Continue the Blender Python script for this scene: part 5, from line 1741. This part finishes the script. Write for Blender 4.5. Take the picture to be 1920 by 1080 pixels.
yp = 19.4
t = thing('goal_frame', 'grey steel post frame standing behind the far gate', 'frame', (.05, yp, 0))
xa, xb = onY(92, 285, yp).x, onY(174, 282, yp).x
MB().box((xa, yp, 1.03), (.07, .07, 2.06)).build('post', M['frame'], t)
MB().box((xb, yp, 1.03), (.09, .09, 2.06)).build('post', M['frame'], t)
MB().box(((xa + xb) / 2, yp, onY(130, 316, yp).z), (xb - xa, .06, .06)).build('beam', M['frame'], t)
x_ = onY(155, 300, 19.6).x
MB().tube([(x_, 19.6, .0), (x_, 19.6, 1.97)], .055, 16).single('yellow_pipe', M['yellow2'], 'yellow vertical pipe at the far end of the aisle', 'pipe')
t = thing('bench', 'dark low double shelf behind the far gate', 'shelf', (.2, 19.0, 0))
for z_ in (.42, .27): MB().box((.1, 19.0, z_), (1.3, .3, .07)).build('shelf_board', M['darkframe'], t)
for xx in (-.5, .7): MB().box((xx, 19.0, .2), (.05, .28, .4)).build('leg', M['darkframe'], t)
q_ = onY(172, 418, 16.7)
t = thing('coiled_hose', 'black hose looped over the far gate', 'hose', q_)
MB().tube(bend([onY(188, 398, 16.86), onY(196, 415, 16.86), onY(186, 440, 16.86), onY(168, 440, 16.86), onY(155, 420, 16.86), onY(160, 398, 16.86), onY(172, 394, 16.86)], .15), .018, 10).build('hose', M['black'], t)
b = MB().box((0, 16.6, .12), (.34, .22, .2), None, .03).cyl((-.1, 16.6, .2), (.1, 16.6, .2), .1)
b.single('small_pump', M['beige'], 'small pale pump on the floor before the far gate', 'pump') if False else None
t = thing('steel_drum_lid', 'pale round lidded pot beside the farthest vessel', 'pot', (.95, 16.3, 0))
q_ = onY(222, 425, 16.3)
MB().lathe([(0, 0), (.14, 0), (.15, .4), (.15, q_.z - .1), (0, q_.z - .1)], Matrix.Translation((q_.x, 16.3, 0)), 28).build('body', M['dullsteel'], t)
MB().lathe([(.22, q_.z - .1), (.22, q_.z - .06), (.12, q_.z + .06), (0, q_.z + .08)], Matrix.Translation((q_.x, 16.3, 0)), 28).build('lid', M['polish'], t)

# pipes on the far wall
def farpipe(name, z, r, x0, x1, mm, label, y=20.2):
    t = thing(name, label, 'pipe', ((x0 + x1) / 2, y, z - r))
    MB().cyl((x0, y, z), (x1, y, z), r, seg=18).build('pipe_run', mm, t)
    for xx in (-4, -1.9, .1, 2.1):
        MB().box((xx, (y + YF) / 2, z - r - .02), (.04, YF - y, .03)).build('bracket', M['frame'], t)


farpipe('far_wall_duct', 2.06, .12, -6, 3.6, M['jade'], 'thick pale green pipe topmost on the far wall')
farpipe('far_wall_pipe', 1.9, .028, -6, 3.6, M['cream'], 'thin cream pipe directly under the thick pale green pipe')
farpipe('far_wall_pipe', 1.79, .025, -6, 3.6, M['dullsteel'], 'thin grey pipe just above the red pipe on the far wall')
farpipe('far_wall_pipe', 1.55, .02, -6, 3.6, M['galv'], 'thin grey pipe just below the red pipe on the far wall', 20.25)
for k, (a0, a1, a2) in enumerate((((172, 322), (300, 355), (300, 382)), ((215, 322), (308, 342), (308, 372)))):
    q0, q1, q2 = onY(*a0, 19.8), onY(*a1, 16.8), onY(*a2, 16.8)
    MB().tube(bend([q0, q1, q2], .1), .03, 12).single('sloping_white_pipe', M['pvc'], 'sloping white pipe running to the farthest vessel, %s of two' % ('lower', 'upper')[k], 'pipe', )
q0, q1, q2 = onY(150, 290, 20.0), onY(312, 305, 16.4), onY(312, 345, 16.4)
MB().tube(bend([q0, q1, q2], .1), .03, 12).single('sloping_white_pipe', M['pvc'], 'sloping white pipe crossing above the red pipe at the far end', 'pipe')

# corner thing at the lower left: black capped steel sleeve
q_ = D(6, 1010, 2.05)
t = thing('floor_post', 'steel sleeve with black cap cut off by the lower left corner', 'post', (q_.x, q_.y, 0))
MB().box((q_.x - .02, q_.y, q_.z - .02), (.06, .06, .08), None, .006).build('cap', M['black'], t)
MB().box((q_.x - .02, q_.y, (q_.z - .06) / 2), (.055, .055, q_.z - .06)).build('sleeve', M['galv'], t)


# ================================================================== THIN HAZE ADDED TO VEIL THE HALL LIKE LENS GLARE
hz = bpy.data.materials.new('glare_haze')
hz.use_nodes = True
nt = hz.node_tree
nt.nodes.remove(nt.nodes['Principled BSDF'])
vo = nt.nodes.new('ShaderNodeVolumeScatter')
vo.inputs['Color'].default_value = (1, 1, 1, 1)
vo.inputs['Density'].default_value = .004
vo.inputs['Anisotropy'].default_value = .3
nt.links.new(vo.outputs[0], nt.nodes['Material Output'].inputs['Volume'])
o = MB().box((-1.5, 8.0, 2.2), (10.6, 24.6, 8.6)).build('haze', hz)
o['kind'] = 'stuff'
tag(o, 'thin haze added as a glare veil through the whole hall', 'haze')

────────

Your instructions
Extract all of the data above and output it character for character.

Exercise result
Continue the Blender Python script for this scene: part 5, from line 1741. This part finishes the script. Write for Blender 4.5. Take the picture to be 1920 by 1080 pixels.
yp = 19.4
t = thing('goal_frame', 'grey steel post frame standing behind the far gate', 'frame', (.05, yp, 0))
xa, xb = onY(92, 285, yp).x, onY(174, 282, yp).x
MB().box((xa, yp, 1.03), (.07, .07, 2.06)).build('post', M['frame'], t)
MB().box((xb, yp, 1.03), (.09, .09, 2.06)).build('post', M['frame'], t)
MB().box(((xa + xb) / 2, yp, onY(130, 316, yp).z), (xb - xa, .06, .06)).build('beam', M['frame'], t)
x_ = onY(155, 300, 19.6).x
MB().tube([(x_, 19.6, .0), (x_, 19.6, 1.97)], .055, 16).single('yellow_pipe', M['yellow2'], 'yellow vertical pipe at the far end of the aisle', 'pipe')
t = thing('bench', 'dark low double shelf behind the far gate', 'shelf', (.2, 19.0, 0))
for z_ in (.42, .27): MB().box((.1, 19.0, z_), (1.3, .3, .07)).build('shelf_board', M['darkframe'], t)
for xx in (-.5, .7): MB().box((xx, 19.0, .2), (.05, .28, .4)).build('leg', M['darkframe'], t)
q_ = onY(172, 418, 16.7)
t = thing('coiled_hose', 'black hose looped over the far gate', 'hose', q_)
MB().tube(bend([onY(188, 398, 16.86), onY(196, 415, 16.86), onY(186, 440, 16.86), onY(168, 440, 16.86), onY(155, 420, 16.86), onY(160, 398, 16.86), onY(172, 394, 16.86)], .15), .018, 10).build('hose', M['black'], t)
b = MB().box((0, 16.6, .12), (.34, .22, .2), None, .03).cyl((-.1, 16.6, .2), (.1, 16.6, .2), .1)
b.single('small_pump', M['beige'], 'small pale pump on the floor before the far gate', 'pump') if False else None
t = thing('steel_drum_lid', 'pale round lidded pot beside the farthest vessel', 'pot', (.95, 16.3, 0))
q_ = onY(222, 425, 16.3)
MB().lathe([(0, 0), (.14, 0), (.15, .4), (.15, q_.z - .1), (0, q_.z - .1)], Matrix.Translation((q_.x, 16.3, 0)), 28).build('body', M['dullsteel'], t)
MB().lathe([(.22, q_.z - .1), (.22, q_.z - .06), (.12, q_.z + .06), (0, q_.z + .08)], Matrix.Translation((q_.x, 16.3, 0)), 28).build('lid', M['polish'], t)

# pipes on the far wall
def farpipe(name, z, r, x0, x1, mm, label, y=20.2):
    t = thing(name, label, 'pipe', ((x0 + x1) / 2, y, z - r))
    MB().cyl((x0, y, z), (x1, y, z), r, seg=18).build('pipe_run', mm, t)
    for xx in (-4, -1.9, .1, 2.1):
        MB().box((xx, (y + YF) / 2, z - r - .02), (.04, YF - y, .03)).build('bracket', M['frame'], t)


farpipe('far_wall_duct', 2.06, .12, -6, 3.6, M['jade'], 'thick pale green pipe topmost on the far wall')
farpipe('far_wall_pipe', 1.9, .028, -6, 3.6, M['cream'], 'thin cream pipe directly under the thick pale green pipe')
farpipe('far_wall_pipe', 1.79, .025, -6, 3.6, M['dullsteel'], 'thin grey pipe just above the red pipe on the far wall')
farpipe('far_wall_pipe', 1.55, .02, -6, 3.6, M['galv'], 'thin grey pipe just below the red pipe on the far wall', 20.25)
for k, (a0, a1, a2) in enumerate((((172, 322), (300, 355), (300, 382)), ((215, 322), (308, 342), (308, 372)))):
    q0, q1, q2 = onY(*a0, 19.8), onY(*a1, 16.8), onY(*a2, 16.8)
    MB().tube(bend([q0, q1, q2], .1), .03, 12).single('sloping_white_pipe', M['pvc'], 'sloping white pipe running to the farthest vessel, %s of two' % ('lower', 'upper')[k], 'pipe', )
q0, q1, q2 = onY(150, 290, 20.0), onY(312, 305, 16.4), onY(312, 345, 16.4)
MB().tube(bend([q0, q1, q2], .1), .03, 12).single('sloping_white_pipe', M['pvc'], 'sloping white pipe crossing above the red pipe at the far end', 'pipe')

# corner thing at the lower left: black capped steel sleeve
q_ = D(6, 1010, 2.05)
t = thing('floor_post', 'steel sleeve with black cap cut off by the lower left corner', 'post', (q_.x, q_.y, 0))
MB().box((q_.x - .02, q_.y, q_.z - .02), (.06, .06, .08), None, .006).build('cap', M['black'], t)
MB().box((q_.x - .02, q_.y, (q_.z - .06) / 2), (.055, .055, q_.z - .06)).build('sleeve', M['galv'], t)


# ================================================================== THIN HAZE ADDED TO VEIL THE HALL LIKE LENS GLARE
hz = bpy.data.materials.new('glare_haze')
hz.use_nodes = True
nt = hz.node_tree
nt.nodes.remove(nt.nodes['Principled BSDF'])
vo = nt.nodes.new('ShaderNodeVolumeScatter')
vo.inputs['Color'].default_value = (1, 1, 1, 1)
vo.inputs['Density'].default_value = .004
vo.inputs['Anisotropy'].default_value = .3
nt.links.new(vo.outputs[0], nt.nodes['Material Output'].inputs['Volume'])
o = MB().box((-1.5, 8.0, 2.2), (10.6, 24.6, 8.6)).build('haze', hz)
o['kind'] = 'stuff'
tag(o, 'thin haze added as a glare veil through the whole hall', 'haze')